** Begin EXCERPTED RECORDS **

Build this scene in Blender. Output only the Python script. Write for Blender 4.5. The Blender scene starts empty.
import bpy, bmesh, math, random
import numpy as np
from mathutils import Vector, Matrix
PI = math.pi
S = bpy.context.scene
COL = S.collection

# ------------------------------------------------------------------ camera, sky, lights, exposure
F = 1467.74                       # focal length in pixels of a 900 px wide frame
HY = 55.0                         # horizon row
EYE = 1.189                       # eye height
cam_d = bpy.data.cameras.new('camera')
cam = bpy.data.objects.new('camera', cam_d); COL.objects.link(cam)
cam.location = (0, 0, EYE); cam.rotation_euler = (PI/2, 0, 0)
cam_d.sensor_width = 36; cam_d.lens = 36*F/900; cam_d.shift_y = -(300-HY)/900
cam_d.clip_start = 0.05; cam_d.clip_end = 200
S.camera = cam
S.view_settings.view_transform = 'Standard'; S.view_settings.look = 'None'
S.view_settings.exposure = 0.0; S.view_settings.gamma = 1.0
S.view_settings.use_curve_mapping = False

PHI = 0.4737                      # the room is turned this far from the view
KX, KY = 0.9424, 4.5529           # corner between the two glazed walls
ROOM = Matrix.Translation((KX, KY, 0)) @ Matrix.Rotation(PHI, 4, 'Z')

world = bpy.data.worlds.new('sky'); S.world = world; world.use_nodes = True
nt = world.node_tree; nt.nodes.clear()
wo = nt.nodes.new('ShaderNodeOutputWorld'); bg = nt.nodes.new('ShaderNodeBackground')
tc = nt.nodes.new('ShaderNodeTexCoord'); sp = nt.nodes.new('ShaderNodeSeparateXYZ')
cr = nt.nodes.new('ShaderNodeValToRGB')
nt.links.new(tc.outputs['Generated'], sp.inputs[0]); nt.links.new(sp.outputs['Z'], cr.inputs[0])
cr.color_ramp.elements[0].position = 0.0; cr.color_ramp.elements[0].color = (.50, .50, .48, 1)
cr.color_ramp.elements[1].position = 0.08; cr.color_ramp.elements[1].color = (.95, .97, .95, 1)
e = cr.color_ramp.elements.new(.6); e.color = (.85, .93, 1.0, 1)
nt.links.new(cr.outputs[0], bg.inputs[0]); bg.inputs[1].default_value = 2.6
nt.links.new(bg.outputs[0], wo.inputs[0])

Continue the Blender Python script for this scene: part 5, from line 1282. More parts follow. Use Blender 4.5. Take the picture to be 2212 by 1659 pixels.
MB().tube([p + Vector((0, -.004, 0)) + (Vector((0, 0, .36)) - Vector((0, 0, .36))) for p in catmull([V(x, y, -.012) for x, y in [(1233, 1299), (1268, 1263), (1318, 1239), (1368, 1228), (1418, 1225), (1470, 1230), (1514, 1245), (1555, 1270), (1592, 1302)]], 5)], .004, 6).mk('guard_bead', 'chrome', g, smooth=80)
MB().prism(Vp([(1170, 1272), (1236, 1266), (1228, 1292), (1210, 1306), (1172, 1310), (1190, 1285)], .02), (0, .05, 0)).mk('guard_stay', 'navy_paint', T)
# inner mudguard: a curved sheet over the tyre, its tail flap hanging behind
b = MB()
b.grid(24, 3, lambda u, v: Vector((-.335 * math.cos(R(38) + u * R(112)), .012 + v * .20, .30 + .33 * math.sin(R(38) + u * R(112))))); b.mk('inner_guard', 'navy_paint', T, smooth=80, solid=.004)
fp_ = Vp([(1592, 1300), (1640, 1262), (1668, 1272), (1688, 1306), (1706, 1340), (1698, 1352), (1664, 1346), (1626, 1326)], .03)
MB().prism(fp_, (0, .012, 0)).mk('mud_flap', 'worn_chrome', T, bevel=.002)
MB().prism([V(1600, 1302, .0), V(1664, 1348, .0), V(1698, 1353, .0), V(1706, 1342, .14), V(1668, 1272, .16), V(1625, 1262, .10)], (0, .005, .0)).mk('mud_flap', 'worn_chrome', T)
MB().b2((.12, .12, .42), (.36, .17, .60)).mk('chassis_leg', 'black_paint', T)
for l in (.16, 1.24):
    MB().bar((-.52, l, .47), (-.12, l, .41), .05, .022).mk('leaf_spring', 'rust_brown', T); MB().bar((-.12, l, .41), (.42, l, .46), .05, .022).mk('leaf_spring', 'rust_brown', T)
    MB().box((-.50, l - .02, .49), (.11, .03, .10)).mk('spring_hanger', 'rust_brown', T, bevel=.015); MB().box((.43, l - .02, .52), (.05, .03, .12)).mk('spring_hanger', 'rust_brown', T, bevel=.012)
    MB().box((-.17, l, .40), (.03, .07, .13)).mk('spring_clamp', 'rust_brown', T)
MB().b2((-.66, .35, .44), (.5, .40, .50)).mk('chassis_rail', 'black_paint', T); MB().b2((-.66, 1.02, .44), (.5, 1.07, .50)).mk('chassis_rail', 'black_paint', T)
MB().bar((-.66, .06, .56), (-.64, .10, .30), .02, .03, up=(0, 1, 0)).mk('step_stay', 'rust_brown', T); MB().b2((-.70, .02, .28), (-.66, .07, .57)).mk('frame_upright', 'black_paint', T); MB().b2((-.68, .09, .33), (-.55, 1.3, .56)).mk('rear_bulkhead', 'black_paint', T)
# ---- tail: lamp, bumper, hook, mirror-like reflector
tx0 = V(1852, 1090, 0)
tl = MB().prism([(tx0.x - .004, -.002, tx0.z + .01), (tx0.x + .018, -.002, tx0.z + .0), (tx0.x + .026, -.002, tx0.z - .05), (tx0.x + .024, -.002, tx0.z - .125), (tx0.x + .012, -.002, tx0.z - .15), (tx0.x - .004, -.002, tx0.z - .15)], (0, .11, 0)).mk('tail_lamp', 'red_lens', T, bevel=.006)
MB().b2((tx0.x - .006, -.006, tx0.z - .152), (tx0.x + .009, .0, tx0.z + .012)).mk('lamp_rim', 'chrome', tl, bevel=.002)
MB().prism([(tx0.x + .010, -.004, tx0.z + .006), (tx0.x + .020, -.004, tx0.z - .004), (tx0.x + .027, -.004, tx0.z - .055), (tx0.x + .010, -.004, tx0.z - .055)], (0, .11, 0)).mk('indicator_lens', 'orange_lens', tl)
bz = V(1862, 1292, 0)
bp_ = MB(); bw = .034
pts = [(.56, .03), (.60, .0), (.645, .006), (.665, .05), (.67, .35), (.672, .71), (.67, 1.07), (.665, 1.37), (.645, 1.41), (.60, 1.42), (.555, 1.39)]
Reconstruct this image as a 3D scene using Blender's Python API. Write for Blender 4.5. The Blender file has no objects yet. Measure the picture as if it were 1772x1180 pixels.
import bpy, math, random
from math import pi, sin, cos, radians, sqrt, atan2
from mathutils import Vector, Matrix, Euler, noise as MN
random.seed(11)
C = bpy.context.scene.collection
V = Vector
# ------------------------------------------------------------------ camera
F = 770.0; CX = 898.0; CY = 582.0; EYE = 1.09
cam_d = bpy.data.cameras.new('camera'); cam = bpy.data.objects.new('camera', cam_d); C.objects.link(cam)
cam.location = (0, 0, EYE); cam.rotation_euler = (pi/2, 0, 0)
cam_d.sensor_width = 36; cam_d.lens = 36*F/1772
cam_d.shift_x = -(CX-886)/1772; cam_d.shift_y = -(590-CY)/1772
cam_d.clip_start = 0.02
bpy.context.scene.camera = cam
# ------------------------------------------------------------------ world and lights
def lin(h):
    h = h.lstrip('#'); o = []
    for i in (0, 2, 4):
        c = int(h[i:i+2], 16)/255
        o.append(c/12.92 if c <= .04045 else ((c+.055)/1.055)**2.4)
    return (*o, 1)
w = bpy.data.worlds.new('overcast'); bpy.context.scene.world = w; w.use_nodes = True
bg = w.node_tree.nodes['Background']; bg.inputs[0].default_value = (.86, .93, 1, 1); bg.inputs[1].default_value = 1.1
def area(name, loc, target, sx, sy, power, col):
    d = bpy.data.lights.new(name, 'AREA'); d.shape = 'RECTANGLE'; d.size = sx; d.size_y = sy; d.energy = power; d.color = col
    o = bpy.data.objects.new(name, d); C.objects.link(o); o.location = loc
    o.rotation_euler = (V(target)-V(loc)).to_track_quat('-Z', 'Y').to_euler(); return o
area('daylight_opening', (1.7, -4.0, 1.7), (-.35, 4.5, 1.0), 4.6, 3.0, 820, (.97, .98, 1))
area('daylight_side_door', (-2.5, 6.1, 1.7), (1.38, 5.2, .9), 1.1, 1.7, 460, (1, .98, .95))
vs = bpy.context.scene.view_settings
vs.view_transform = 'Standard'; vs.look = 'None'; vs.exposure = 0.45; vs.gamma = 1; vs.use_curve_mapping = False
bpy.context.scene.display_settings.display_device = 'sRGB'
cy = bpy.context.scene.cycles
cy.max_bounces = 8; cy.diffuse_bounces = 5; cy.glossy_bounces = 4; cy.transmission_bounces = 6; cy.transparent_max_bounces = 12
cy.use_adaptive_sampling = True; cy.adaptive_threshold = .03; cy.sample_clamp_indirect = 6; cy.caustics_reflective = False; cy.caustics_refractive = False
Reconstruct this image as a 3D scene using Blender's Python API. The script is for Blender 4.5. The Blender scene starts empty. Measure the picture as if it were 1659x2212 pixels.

** End EXCERPTED RECORDS **

_AIM_. In the records above, locate the lines holding the word "Write". Copy each of them.

_REPLY TO THE EXERCISE_.
Build this scene in Blender. Output only the Python script. Write for Blender 4.5. The Blender scene starts empty.
Reconstruct this image as a 3D scene using Blender's Python API. Write for Blender 4.5. The Blender file has no objects yet. Measure the picture as if it were 1772x1180 pixels.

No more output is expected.